Is blood really thicker than traditional moral values?


I RECENTLY PICKED up a copy of Boston Magazine while sitting in the green room at the Fox News studios in Watertown, Mass. Leafing through the publication, I came across an article titled "Confessions of an Ivy League Callgirl," written by Jeannette Angell, a university lecturer with a master's degree from Yale. The fact that she was a Yalie caught my eye - as a Harvard Law student, I've already adopted our communal animosities - and so I read the piece.

Apparently, Ms. Angell began trading sex for cash after receiving her doctorate in social anthropology. But what was shocking was not Ms.

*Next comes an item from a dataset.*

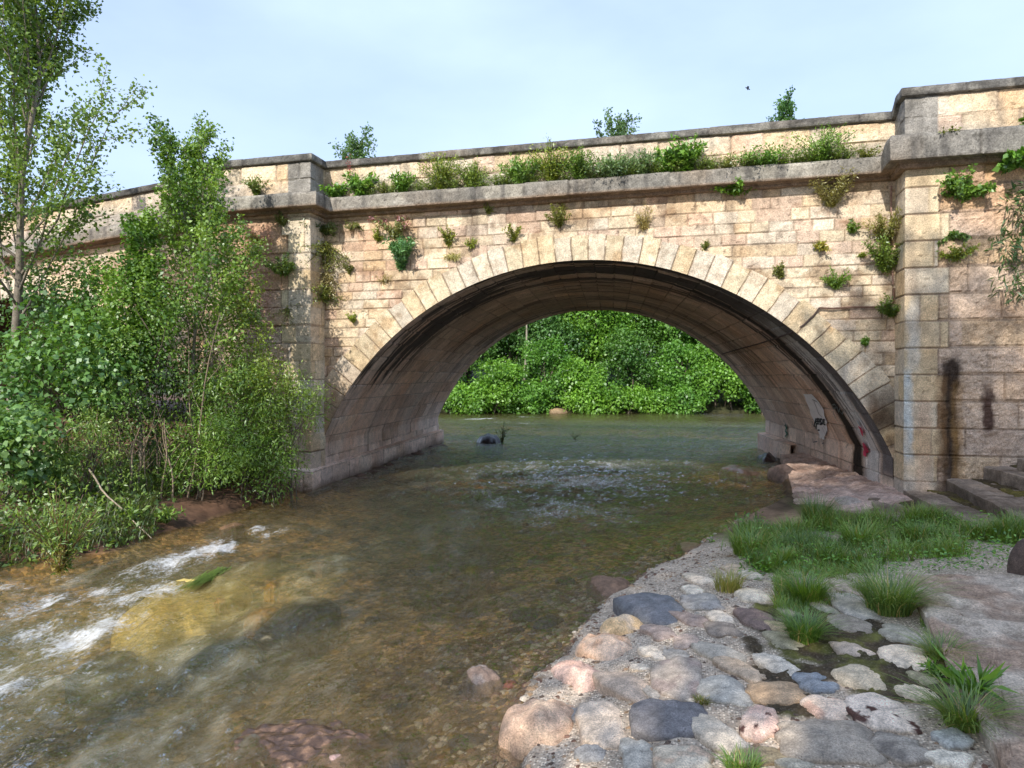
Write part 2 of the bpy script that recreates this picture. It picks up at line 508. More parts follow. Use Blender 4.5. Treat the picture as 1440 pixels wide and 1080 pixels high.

Angell's experiences but her insistence that she not be condemned for her actions. "Please don't be so quick to call us hookers, to judge us," she wrote. "We could be your mother, your sister, your girlfriend, your daughter. Even your college professor. No, I take that back. It's not a matter of saying that we could be. We are."

The logic goes something like this: If you have a relative who engages in a sinful act, the act cannot be condemned. After all, blood is thicker than morality, right? Loyalty to the tribe comes before loyalty to moral values.

It's a successful tactic often employed by proponents of liberal social policy. Recently, Michael Moore wrote in USA Today that most Republicans are actually social liberals. As proof, he cited a supposed interview with a "proud Republican." "Would you discriminate against someone because he or she is gay?" Mr. Moore asked the man. "Um, no," the man answered. Mr. Moore comments: "The pause - I get that a lot when I ask this question - is usually because the average goodhearted person instantly thinks about a gay family member or friend."

Unfortunately, Mr. Moore's explanation of moral hesitancy rings true. Social liberals expect to emerge victorious from the culture wars because of conflicting allegiances among social conservatives: allegiances to friends and family vs. allegiances to traditional morality.

In order to assuage the moral qualms of conflicted social conservatives, social liberals have created a whole new system of morality. Social liberals redefine right and wrong: It is right to value your friends and family and wrong to condemn them for moral failings. According to the social left, in any pitched battle between traditional morality and friendship, those who side with traditional morality are morally wrong.

And so tolerance has become the new morality. Those who condemn homosexuality are morally wrong. Those who condemn prostitution are morally wrong. Those who condemn abortion are morally wrong. Tolerance is moral - and traditional morality is simply intolerant.

Socially liberal Republican Sen. Arlen Specter of Pennsylvania labels traditional morality immoral: "When you talk about gay rights, it's a civil rights issue, and you ought not to count votes on it. In the long sweep of history, those who favor gay rights are on the right side of the issue. It's a matter of moral principle."

The new religion of tolerance provides a slippery slope into moral oblivion. All activity must be tolerated, since sympathy for friends and family trumps traditional morality.

With tolerance for sin comes acceptance of sin, and with acceptance, promotion. With Roe vs. Wade, Americans grudgingly tolerated abortion. With tolerance came acceptance: Those who received abortions were no longer seen as immoral. Instead, they were the moral equals of mothers. Finally, abortion was promoted as a valuable alternative to pregnancy completion - and those who condemned abortion were slandered as sinners.

When Republicans passed the partial-birth abortion ban last year, Sen. Barbara Boxer, a California Democrat, complained that such policy was immoral. "What I think is immoral is to take your views, or my views, and force them on the people of this country," she stated. "It is disrespectful, it isn't right, and it isn't what America is about."

The same progression holds true for gay marriage: tolerance, acceptance and promotion. The first step is always tolerance, and tolerance must be attained by appealing to sympathy. The easiest way to gain sympathy for social liberalism is to point out close friends or relatives participating in sin, and then dare us to condemn their actions.

So can we condemn Jeannette Angell as a whore? Can we condemn homosexuality or abortion as sinful? Of course we can. Morality cannot survive in a NIMBY (not in my back yard) context. If morality extends only to those far removed from our personal lives, it has no meaning. To preserve traditional values, justice must take precedence over sympathy.

Benjamin Shapiro, 20, is a recent graduate of UCLA and a syndicated columnist.